If a man be utterly indifferent to the truth of God, if he look upon the ten commandments as temporary laws evolved out of the consciousness of a certain Semitic race, if he questions the fact of God’s existence, makes little of the fact of immortality, denies the fact of sin, and the freedom of the human will, what basis can he have for the moral law? A lawyer, he will not hesitate to bribe both jury and judge if he can do so without detection; a doctor, he will not shrink from child murder or a criminal operation; a politician, he will steal what he can from a State’s treasury, and be loyal to his friends, no matter what their competence or their morals; a preacher of the Gospel of Christ, he will deny its every doctrine, and be at the beck and call of the rich and powerful among his hearers—a mere “seller of rhetoric,” as St. Augustine said long ago.

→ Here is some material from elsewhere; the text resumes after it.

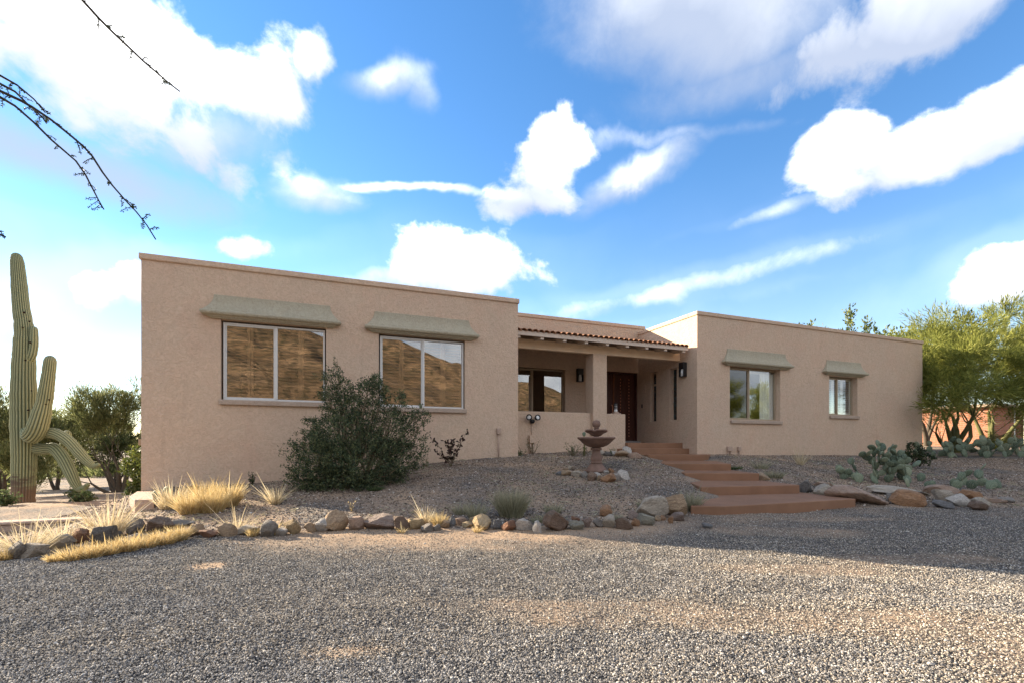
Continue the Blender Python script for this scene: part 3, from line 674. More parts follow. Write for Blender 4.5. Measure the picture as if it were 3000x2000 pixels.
# ---------------------------------------------------------------- low walls on the left
g = thing('garden_wall', 'low pinkish stucco garden wall with a pale sunlit cap, left of the house', 'wall', (-6.3, 7.3, -1.4))
def gw(name, mb, m): return bevel(link(name, mb.shift((-6.3, 7.3, -1.4)).mesh(name, m), g), .02, 2)
dx, dy = -1.40, -.56; L = math.hypot(dx, dy); ux, uy = dx/L, dy/L; nx, ny = -uy, ux
def strip(o0, o1, e0, e1, f): return [(-6.12+ux*e0+nx*o0, 7.38+uy*e0+ny*o0), (-6.12+ux*e1+nx*o0, 7.38+uy*e1+ny*o0), (-6.12+ux*e1+nx*o1, 7.38+uy*e1+ny*o1), (-6.12+ux*e0+nx*o1, 7.38+uy*e0+ny*o1)]
gw('wall', MB().prism(strip(-.10, .10, 0, 6.5, 0), -1.9, -1.176), M['garden']); gw('cap', MB().prism(strip(-.125, .125, 0, 6.5, 0), -1.174, -1.127), M['garden'])
bw = MB().prism([(-6.27, 7.64), (-5.78, 7.14), (-5.53, 7.20), (-6.50, 8.42), (-6.79, 8.44)], -1.6, -.85)
bevel(tag(link('wall_block', bw.shift((-6.1, 7.7, -1.2)).mesh('wall_block', M['garden']), None, (-6.1, 7.7, -1.2)), 'stubby stucco wall block with sunlit left face, between garden wall and house corner', 'wall'), .01, 2)
# ---------------------------------------------------------------- lamps, boxes and pipes on the walls
def lamp_body(t, w=.2, h=.42, d=.13):
    link('back_plate', MB().box(-w/2, w/2, -.02, 0, -h/2, h/2).mesh('back_plate', M['black']), t)
    bevel(link('hood', MB().box(-w/2, w/2, -d, -.021, h*.05, h/2).box(-w/2, -w/2+.015, -d, -.021, -h/2, h*.049).box(w/2-.015, w/2, -d, -.021, -h/2, h*.049).box(-w/2+.016, w/2-.016, -d, -.021, -h/2, -h/2+.015).mesh('hood', M['black']), t), .004, 1)
    link('glass_shade', MB().lathe([(.05, -h/2+.016), (.055, -h*.2), (.04, h*.03), (.02, h*.045)], 16, (0, -d*.55)).mesh('glass_shade', M['lens'], True), t)
def sconce(a, n, z, rz, label):
    t = thing('wall_lamp', label, 'lamp', hw(a, n, z), TH+rz, 'black wall lamps at the porch'); lamp_body(t); return t
sconce(7.50, NM-.001, 2.21, 0, 'black box wall lamp with pale glass, on the porch back wall left of the column')
sconce(BL-.001, 10.98, 2.2, R(-90), 'black box wall lamp seen side-on, beside the right end of the tiled porch roof')
t = thing('bollard_lamp', 'small black lamp with three pale rings, standing on the end of the low porch wall', 'lamp', hw(7.62, 11.30, .858), TH)
bevel(link('base', MB().box(-.12, .12, -.09, .09, .001, .03).box(-.07, .07, -.06, .06, .031, .06).mesh('base', M['garden']), t), .006, 1)
link('post', MB().lathe([(.05, .06), (.05, .12), (.042, .13), (.042, .28), (.01, .29)], 20).mesh('post', M['lens'], True), t)
for k in range(3): link('ring', MB().lathe([(.035, .14+k*.045), (.062, .145+k*.045), (.062, .165+k*.045), (.035, .17+k*.045)], 20).mesh('ring', M['black'], True), t)
link('cap', MB().lathe([(.062, .272), (.062, .285), (.045, .31), (.01, .32)], 20).mesh('cap', M['black'], True), t)
t = thing('flood_light', 'black twin-head flood light on the low porch wall, above its junction box', 'lamp', hw(4.95, 11.195, .62), TH)
link('mount', MB().tube([(0, 0, -.02), (0, -.09, -.02)], .055, 14).mesh('mount', M['black'], True), t)
for s in (-1, 1):
    hd = link('head', MB().lathe([(.02, .0), (.055, .015), (.075, .07), (.078, .115), (.066, .115), (.062, .095), (.02, .094)], 20).mesh('head', M['black'], True), t, (s*.085, -.08, .06))
    hd.rotation_euler = (R(80), 0, R(s*22-12))
    link('lens', MB().lathe([(.052, .0955), (.046, .1), (.01, .101)], 20).mesh('lens', M['lens'], True), hd)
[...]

The true Christian may under stress of temptation fall into the worst vices of the pagan, and give the lie to his high profession. But no matter how low he may fall, he falls from a standard, and you may appeal to him. He has once climbed up the mount of God, and he knows that with God’s help he can again reach the summit. But if a man feels confident that every lapse is due merely to the evil of environment, a taint in the blood, or the impelling force of a stronger will, he will not answer your appeal to higher things. He calls evil good, and good evil.
Will you still say that conduct is the one thing essential? You are right. But faith is the inspiration and support of right conduct, if it is good morals and not merely good manners. It is the very foundation stone of the supernatural life. A good man will accept God’s word and command in its entirety, once he knows it. A good man is bound to search for the revelation of God, once he begins to doubt about the validity of his own ethical or religious convictions. It is just as much a sin to deny the known truth or to be indifferent in its search, as to commit murder or adultery. This is a principle which the modern world has forgotten, but it will have to come back to it. It is a truth that the Church is ever trying to drive home to every heart and mind. True to Christ’s teaching, she appeals to all men, however deluded by error or debased by sin, in a spirit of kindliness, tact, sympathy and patience. But she dare not sacrifice one jot or tittle of the divine message, which the Saviour delivered to her for the healing of the nations.